No.155 - コートールド・コレクション
前回の No.154「ドラクロワが描いたパガニーニ」で紹介した絵画『ヴァイオリンを奏でるパガニーニ』があるのは、アメリカのワシントン D.C.にあるフィリップス・コレクションでした。また以前に、No.95 でバーンズ・コレクション(米・フィラデルフィア)のことを書きましたが、これらはいずれも個人のコレクションを美術館として公開したものです。
個人コレクションとしては、日本でも大原美術館(大原孫三郎。倉敷市。1930 ~ )、ブリヂストン美術館(石橋正二郎。東京。1952 ~ )、足立美術館(足立全康。島根県安来市。1970 ~ )などが有名だし、海外でもノートン・サイモン(米・カリフォルニア)、クラーク(米・マサチューセッツ)、フリック(米・ニューヨーク)、クレラー・ミュラー(オランダ)、オスカー・ラインハルト(スイス)など、コレクターの名前を冠した美術館が有名です。

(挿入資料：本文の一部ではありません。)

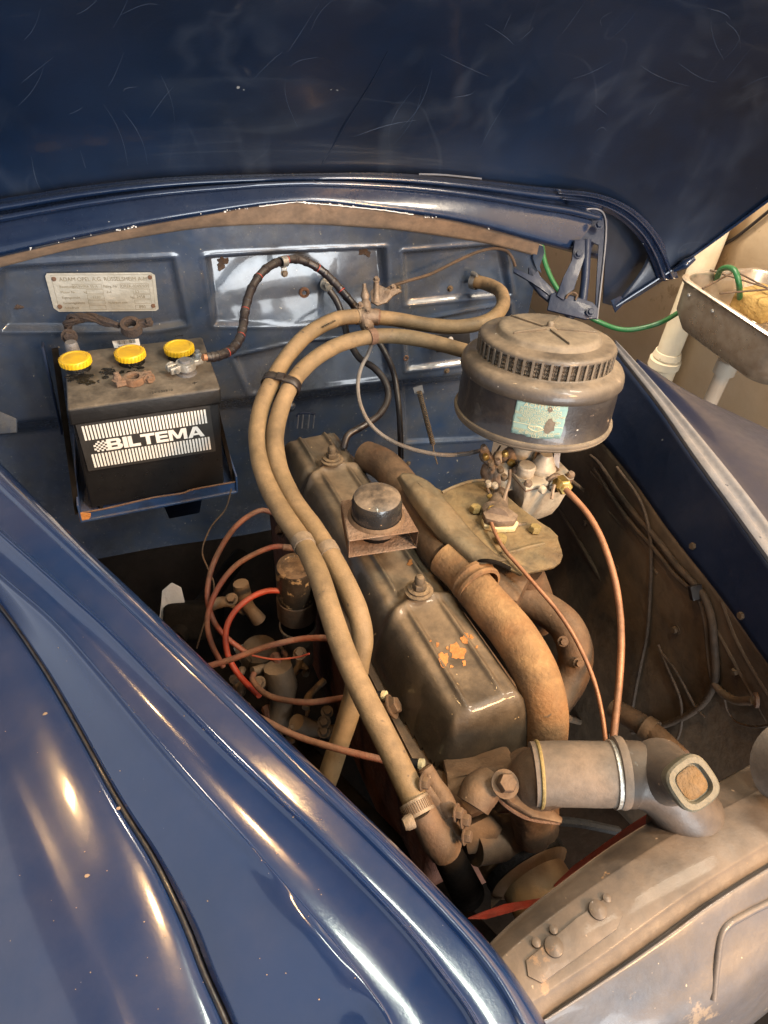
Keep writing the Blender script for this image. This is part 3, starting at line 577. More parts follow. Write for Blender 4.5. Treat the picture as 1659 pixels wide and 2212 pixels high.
for t, u, v, s_ in (('Baumuster', .10, .37, .0060), ('OLYMPIA 55-A', .225, .37, .0062), ('Fahrg.-Nr.', .50, .37, .0060), ('OREK-02497031', .665, .37, .0068),
                    ('Motor Nr.', .10, .51, .0058), ('kg', .31, .51, .0058), ('Zul.', .52, .51, .0058), ('52', .79, .52, .0075), ('Eigengewicht', .10, .65, .0056), ('1110', .38, .65, .0068), ('kg', .74, .65, .0058), ('2458', .80, .65, .0072),
                    ('Gesamtgewicht', .10, .79, .0056), ('Hubraum ccm', .52, .79, .0056), ('Achsdruck', .10, .92, .0056), ('890', .81, .925, .0078)):
    merge(mb, dtext(t, u, v, s_))
obj('plate_lettering', mb, 'etch', dp)
mb = MB()
for u0, u1, v0, v1 in ((.22, .485, .28, .39), (.66, .93, .28, .39), (.335, .49, .42, .53), (.775, .935, .42, .53), (.335, .49, .56, .67), (.775, .935, .56, .67), (.335, .49, .70, .80), (.775, .935, .70, .80), (.335, .49, .84, .95), (.775, .935, .84, .95), (.05, .97, .045, .955)):
    for a, b in (((u0, v0), (u1, v0)), ((u1, v0), (u1, v1)), ((u1, v1), (u0, v1)), ((u0, v1), (u0, v0))):
        mb.tube([dpf(*a, .0012), dpf(*b, .0012)], .00035, 4, 2)
obj('plate_frames', mb, 'etch', dp)
# pale rag on the chassis below the battery
rg = [P(*q) for q in ((352, 1275, 1.22), (372, 1258, 1.22), (392, 1268, 1.24), (400, 1300, 1.25), (384, 1345, 1.26), (366, 1372, 1.26), (344, 1350, 1.23), (350, 1310, 1.22))]
obj('rag', MB().prism(rg, -FW*.006, .002), 'cloth', cat='rag', label='torn pale rag in the dark gap under the battery')
rg = [P(*q) for q in ((505, 1398, 1.15), (530, 1390, 1.14), (545, 1402, 1.14), (548, 1425, 1.15), (520, 1430, 1.16))]
obj('rag', MB().prism(rg, -FW*.006, .002), 'cloth', cat='rag', label='small pale scrap of cloth below the spark plug leads')
# ================================================================ BATTERY
bat = thing('battery', 'black car battery with yellow caps and striped white logo label in its blue tray', 'battery', bp(BW/2, BD/2, -BH))
mb = MB()
mb.box(bp(BW/2, BD/2, -.014), ex*BW, ey*BD, ez*.028, .004)
obj('lid', mb, 'lid', bat)
mb = MB(); mb.box(bp(BW/2, BD/2, -.024-(BH-.028)/2), ex*(BW-.006), ey*(BD-.010), ez*(BH-.026), .004, .995)
obj('case', mb, 'black', bat)
for u in (.02, BW-.02): obj('case_rib', MB().box(bp(u, .0075, -.115), ex*.006, ey*.004, ez*.17, .001), 'black', bat)
# sticker
fo = bp(0, .0040, -.03); fn_ = ex.cross(ez).normalized()
def fp(px, py, off=0):
    p = PP(px, py, fo, fn_); return p-ey*off
sa, sb, sc_, sd = fp(162, 914), fp(455, 874), fp(461, 973), fp(183, 1019)
sO = sa; sw = (sb-sa).length*.99; sh = ((sa-sd).length+(sb-sc_).length)/2
sx_ = (sb-sa).normalized(); sz_ = ez.normalized(); sz_ = (sz_-sx_*sz_.dot(sx_)).normalized()
sf = lambda u, v, h=0: sO+sx_*(u*sw)-sz_*(v*sh)-ey*(h+.0015)+ey*.0003*v
st = obj('logo_label', MB().prism([sf(0, 0), sf(1, 0), sf(1, 1), sf(0, 1)], -ey*.0004), 'sticker', bat)
mb = MB()
for v0, v1, u0 in ((.07, .36, .045), (.66, .94, .06)):
    n = 37
    for k in range(n):
        u = u0+(.955-u0)*k/(n-1); mb.prism([sf(u-.0075, v0, .0004), sf(u+.0075, v0, .0004), sf(u+.0075, v1, .0004), sf(u-.0075, v1, .0004)], -ey*.0003)
for i in range(6):
    for j in range(6):
        if (i+j) % 2 == 0 and not (i < 1 and j in (0, 5)):
            u, v = .085+i*.0165, .405+j*.036; mb.prism([sf(u, v, .0004), sf(u+.0165, v, .0004), sf(u+.0165, v+.036, .0004), sf(u, v+.036, .0004)], -ey*.0003)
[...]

こういった個人コレクションで最も感銘を受けたのが、ロンドンにある「コートールド・コレクション」でした。今回はこのコレクションのことを書きたいと思います。実は以前、知人に新婚旅行でイギリスに行くという人がいて、ロンドンの「おすすめスポット」を尋ねられたことがありましたが、私は「コートールド・コレクション」と答えました。新婚旅行から帰ってから、その方に「よかった」と、たいそう感謝された記憶があります。